Ed Symkus has been reviewing films and writing about the arts since 1975. A Boston native and Emerson College graduate, he co-wrote the book Wrestle Radio, USA: Grapplers Speak, went to Woodstock, collects novels by Harry Crews, Sax Rohmer, and John Wyndham, and has visited the Outer Hebrides, the Lofoten Islands, Anglesey, Mykonos, the Azores, Catalina, Kangaroo Island, and the Isle of Capri with his wife Lisa.

His favorite movie is And Now My Love. His least favorite is Liquid Sky, which he is convinced gave him the flu. He can be seen for five seconds in The Witches of Eastwick, staring right at the camera, just like the assistant director told him not to do.

2 Comments

  1. Gerald Peary on August 25, 2021 at 11:37 am

    Hi, Ed: What a lovely, charming piece. I am curious, however, about your choice not to comment on the quality of Bob Ross’s kitschy art, which was also a subject of derision when the series was on, that he was teaching people to paint badly!

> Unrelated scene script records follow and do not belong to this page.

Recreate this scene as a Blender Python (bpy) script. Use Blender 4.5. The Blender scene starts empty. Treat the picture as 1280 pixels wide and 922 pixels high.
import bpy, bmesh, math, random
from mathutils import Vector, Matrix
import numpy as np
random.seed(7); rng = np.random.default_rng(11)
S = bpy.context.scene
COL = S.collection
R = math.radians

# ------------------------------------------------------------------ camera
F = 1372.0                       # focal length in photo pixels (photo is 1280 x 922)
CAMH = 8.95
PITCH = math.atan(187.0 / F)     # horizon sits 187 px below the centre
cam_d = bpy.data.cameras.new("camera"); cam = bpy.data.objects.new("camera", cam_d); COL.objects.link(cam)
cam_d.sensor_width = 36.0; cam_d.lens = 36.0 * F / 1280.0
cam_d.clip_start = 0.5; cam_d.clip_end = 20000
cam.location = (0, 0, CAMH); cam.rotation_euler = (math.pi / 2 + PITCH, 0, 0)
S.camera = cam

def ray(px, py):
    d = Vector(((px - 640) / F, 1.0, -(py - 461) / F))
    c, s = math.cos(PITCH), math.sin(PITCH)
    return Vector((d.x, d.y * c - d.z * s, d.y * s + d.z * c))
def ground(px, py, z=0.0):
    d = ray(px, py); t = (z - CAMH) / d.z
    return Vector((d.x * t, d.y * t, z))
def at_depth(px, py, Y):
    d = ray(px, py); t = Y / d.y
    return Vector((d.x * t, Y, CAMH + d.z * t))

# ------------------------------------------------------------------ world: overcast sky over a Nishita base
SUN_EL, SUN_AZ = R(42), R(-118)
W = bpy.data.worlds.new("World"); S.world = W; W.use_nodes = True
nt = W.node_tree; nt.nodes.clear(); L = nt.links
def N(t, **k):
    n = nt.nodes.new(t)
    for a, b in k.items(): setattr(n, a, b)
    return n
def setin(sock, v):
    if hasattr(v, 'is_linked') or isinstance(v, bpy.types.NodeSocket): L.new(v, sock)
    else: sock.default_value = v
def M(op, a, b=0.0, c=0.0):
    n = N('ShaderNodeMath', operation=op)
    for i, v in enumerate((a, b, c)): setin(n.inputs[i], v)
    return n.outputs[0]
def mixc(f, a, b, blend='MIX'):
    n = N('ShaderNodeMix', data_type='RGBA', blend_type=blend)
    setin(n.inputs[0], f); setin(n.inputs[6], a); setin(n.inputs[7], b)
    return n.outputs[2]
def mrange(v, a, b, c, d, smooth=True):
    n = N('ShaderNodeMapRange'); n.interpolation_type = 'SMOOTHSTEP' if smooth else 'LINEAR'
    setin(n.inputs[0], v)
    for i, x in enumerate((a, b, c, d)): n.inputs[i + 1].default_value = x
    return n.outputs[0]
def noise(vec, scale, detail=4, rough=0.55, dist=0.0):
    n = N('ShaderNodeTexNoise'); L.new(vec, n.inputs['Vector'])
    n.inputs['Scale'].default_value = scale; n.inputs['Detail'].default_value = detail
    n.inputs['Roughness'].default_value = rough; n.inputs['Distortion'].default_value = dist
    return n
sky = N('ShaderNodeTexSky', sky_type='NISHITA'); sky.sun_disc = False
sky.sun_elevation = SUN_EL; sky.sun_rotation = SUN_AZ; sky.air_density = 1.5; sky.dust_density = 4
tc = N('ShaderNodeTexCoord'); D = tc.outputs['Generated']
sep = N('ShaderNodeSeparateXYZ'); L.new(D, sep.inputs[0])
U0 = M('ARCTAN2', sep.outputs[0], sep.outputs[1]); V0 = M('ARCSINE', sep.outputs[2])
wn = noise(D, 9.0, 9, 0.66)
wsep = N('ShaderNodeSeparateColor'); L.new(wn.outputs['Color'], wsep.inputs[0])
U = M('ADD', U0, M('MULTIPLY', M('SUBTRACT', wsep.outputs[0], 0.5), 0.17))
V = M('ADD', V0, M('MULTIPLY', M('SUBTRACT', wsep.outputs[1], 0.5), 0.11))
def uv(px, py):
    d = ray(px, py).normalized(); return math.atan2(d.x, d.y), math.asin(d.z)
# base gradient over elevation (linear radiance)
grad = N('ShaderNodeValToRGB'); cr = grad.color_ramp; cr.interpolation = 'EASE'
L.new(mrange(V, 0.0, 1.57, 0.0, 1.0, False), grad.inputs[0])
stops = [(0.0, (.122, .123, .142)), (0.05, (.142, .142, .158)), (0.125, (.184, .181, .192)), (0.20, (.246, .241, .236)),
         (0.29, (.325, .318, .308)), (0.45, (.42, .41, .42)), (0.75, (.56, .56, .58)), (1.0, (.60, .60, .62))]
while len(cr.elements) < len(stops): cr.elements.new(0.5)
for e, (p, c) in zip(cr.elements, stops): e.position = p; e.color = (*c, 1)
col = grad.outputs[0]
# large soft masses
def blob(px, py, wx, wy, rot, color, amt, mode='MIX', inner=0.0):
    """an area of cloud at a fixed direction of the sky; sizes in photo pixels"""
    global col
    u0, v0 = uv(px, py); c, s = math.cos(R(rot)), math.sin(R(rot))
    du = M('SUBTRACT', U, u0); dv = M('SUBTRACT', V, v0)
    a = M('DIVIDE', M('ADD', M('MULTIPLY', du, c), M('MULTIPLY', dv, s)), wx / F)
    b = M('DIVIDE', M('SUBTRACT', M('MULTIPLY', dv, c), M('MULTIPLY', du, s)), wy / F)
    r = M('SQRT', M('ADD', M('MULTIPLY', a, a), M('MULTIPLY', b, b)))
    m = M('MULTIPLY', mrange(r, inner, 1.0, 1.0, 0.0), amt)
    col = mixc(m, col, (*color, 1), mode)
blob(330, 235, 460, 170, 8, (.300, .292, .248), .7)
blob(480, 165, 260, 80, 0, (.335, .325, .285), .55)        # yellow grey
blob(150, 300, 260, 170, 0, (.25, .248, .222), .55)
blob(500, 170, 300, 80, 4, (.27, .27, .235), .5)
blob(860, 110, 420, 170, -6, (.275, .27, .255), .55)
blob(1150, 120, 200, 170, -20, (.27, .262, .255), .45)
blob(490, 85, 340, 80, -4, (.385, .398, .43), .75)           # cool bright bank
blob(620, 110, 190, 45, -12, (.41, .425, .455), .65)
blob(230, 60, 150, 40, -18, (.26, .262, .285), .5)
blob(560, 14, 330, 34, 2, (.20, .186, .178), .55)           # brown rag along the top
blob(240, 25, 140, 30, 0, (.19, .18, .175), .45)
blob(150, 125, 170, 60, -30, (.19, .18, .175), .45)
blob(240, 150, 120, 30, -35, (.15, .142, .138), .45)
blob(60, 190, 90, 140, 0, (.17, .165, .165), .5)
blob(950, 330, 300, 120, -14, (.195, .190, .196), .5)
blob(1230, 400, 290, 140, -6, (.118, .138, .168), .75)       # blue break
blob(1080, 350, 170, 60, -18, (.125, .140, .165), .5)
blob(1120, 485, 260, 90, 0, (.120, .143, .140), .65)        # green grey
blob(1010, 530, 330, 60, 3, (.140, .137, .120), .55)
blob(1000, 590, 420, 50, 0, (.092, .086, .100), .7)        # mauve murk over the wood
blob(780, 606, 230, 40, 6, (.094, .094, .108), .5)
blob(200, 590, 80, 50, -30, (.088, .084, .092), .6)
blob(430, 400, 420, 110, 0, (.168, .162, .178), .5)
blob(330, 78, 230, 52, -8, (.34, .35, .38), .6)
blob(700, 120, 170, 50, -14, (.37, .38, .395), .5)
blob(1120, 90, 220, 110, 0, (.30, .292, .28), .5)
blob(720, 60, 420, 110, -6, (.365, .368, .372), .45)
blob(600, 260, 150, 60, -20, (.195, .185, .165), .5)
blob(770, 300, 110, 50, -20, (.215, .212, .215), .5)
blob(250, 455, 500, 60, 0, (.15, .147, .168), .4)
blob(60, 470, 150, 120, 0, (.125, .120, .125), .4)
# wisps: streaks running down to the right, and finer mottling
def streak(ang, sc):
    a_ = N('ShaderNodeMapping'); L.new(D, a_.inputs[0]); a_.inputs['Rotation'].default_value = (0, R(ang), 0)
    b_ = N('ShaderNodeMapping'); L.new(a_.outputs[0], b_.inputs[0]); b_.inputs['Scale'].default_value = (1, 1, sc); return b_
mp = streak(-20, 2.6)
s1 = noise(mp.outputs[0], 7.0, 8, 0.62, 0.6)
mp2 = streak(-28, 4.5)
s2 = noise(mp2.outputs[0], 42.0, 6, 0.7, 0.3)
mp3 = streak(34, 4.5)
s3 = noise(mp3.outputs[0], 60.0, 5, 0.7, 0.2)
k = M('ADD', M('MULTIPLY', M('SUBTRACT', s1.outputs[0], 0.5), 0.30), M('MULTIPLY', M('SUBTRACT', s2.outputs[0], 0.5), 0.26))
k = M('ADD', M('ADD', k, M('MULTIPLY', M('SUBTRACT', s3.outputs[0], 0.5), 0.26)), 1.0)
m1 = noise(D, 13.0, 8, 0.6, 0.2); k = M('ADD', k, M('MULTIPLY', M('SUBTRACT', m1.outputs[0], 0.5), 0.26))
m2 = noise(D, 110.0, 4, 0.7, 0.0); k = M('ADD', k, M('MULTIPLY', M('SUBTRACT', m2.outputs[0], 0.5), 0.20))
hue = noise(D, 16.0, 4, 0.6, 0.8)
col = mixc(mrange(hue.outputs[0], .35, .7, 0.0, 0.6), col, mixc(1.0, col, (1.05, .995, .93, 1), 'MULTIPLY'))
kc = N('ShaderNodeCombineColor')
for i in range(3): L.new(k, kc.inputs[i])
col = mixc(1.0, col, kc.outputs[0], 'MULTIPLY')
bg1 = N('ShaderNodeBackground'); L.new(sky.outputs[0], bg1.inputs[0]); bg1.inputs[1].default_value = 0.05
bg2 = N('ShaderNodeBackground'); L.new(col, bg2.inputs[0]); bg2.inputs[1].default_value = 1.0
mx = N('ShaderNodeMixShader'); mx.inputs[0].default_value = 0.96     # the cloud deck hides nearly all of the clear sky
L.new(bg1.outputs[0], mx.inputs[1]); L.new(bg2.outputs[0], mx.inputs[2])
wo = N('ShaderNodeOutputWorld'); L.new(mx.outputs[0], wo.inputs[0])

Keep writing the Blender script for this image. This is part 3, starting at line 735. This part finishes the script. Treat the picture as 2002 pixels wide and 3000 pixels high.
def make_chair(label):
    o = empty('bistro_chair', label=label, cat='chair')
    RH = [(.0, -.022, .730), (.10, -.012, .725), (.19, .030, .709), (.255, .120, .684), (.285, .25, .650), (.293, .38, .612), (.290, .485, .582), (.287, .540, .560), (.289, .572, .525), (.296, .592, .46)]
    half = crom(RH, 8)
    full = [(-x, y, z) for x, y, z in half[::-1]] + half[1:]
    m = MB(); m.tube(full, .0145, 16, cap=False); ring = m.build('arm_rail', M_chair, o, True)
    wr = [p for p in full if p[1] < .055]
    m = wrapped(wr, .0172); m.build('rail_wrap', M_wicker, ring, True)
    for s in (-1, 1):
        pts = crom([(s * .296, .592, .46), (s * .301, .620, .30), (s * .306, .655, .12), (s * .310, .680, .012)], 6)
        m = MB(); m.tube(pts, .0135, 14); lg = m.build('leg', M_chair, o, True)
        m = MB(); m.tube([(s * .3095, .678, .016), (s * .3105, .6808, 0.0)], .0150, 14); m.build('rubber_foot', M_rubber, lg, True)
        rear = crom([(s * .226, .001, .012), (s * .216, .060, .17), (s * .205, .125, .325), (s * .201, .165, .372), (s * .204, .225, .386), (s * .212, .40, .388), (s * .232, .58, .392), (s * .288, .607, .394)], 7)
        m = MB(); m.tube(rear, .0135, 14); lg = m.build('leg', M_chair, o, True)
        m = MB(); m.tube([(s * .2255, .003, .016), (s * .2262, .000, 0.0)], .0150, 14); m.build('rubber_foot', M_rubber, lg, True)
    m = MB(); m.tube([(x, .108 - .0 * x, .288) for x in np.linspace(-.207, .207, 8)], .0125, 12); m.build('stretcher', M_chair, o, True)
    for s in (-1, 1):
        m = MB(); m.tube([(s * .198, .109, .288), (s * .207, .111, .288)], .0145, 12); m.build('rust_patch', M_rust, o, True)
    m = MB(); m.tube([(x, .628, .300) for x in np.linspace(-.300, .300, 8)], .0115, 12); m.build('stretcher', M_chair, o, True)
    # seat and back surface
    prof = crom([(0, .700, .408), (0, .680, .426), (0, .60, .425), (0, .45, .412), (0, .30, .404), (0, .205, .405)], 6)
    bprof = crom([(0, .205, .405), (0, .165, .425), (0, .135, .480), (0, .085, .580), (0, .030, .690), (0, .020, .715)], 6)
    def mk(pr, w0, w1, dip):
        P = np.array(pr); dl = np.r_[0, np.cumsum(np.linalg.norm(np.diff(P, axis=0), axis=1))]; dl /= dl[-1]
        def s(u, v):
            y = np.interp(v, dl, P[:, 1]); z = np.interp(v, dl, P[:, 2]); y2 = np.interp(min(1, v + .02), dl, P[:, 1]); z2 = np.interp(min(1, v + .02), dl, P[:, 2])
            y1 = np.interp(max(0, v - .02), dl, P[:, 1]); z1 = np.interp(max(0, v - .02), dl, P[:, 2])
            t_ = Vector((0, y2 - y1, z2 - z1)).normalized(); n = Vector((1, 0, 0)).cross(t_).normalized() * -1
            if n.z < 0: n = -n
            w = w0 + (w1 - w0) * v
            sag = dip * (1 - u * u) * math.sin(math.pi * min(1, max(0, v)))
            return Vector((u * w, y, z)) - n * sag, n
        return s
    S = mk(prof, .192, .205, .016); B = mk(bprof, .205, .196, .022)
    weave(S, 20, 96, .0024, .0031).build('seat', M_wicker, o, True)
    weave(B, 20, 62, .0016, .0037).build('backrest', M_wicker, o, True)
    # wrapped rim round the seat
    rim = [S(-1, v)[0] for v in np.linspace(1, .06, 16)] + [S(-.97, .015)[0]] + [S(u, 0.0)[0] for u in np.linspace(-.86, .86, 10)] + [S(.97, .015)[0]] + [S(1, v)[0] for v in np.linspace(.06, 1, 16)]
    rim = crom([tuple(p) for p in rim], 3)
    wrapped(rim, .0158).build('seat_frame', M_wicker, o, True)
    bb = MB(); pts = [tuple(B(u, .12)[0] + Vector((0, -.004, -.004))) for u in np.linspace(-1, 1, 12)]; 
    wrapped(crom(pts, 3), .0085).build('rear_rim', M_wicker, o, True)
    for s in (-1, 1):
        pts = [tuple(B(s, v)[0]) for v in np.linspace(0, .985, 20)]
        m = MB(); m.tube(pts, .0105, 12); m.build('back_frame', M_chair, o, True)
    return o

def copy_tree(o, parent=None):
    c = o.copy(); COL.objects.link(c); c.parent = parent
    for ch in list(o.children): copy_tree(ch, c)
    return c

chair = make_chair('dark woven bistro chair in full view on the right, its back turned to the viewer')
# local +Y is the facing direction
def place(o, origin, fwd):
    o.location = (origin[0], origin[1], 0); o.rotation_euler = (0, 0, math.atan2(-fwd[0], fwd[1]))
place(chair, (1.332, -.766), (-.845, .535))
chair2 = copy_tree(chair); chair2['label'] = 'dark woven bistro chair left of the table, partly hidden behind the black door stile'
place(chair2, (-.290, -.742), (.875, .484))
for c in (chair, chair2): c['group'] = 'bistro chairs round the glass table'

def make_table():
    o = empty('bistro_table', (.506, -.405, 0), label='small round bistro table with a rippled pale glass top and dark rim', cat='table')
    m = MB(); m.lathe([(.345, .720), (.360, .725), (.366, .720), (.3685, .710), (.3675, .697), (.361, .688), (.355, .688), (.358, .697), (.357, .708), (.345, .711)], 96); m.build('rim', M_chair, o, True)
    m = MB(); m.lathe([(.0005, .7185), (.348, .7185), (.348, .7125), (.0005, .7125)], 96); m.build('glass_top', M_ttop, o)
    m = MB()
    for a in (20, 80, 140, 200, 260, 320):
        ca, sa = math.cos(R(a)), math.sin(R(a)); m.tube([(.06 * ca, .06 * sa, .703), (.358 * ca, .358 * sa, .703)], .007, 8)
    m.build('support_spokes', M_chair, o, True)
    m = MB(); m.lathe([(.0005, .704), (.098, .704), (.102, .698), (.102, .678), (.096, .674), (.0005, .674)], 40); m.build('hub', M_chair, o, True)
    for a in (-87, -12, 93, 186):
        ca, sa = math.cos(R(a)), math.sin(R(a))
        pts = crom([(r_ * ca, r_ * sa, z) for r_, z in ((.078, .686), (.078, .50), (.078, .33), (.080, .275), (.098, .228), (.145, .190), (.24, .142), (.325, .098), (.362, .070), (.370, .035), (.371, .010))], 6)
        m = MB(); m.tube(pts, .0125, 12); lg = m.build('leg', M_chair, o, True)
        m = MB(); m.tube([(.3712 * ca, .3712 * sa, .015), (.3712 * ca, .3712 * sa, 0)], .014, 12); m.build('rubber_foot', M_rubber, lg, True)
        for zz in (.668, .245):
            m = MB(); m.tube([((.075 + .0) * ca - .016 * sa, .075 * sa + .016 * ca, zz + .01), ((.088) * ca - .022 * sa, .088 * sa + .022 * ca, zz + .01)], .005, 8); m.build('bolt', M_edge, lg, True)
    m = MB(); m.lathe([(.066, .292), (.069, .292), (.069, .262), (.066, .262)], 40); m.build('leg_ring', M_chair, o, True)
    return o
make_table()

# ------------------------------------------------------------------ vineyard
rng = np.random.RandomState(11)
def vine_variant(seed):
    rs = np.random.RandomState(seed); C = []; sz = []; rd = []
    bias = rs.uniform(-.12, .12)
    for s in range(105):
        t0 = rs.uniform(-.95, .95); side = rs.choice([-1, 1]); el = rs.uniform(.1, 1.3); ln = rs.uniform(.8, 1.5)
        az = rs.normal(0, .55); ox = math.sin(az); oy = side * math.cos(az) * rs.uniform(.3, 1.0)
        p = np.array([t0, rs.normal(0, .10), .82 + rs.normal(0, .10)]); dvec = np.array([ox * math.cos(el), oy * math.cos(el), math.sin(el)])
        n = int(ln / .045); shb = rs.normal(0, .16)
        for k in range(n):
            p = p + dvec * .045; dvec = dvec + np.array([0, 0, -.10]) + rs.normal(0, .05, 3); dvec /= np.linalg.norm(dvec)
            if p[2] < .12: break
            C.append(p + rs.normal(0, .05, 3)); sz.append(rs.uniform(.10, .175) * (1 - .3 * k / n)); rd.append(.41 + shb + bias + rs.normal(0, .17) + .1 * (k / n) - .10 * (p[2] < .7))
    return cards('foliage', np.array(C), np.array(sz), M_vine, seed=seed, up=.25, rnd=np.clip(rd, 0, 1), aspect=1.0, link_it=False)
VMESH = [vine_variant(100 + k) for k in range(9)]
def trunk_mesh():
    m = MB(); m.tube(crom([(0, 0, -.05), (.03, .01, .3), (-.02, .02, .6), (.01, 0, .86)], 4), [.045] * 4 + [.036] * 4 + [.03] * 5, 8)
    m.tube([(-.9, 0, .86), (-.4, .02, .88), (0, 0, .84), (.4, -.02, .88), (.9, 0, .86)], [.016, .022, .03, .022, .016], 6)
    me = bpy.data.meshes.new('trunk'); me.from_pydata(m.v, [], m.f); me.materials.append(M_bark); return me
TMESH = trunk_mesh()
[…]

    • Ed Symkus on August 25, 2021 at 7:09 pm

      Gerald — Total transparency: I do not own any Bob Ross paintings, as I’m not a fan of his style. But I am a fan of what he did with his TV show. Whether or not it’s “good” art or “bad” art (eye of the beholder, and all that), he achieved his goal of showing viewers that they could do what he did, that they could grab some paint and brushes, approach a blank canvas, and create their own worlds. Was his work kitschy? Yes, I guess that’s the right word. But he provided a great service — at no cost — to his legions of fans. I salute him! Also, to answer your question directly, I was reviewing the film, not his art.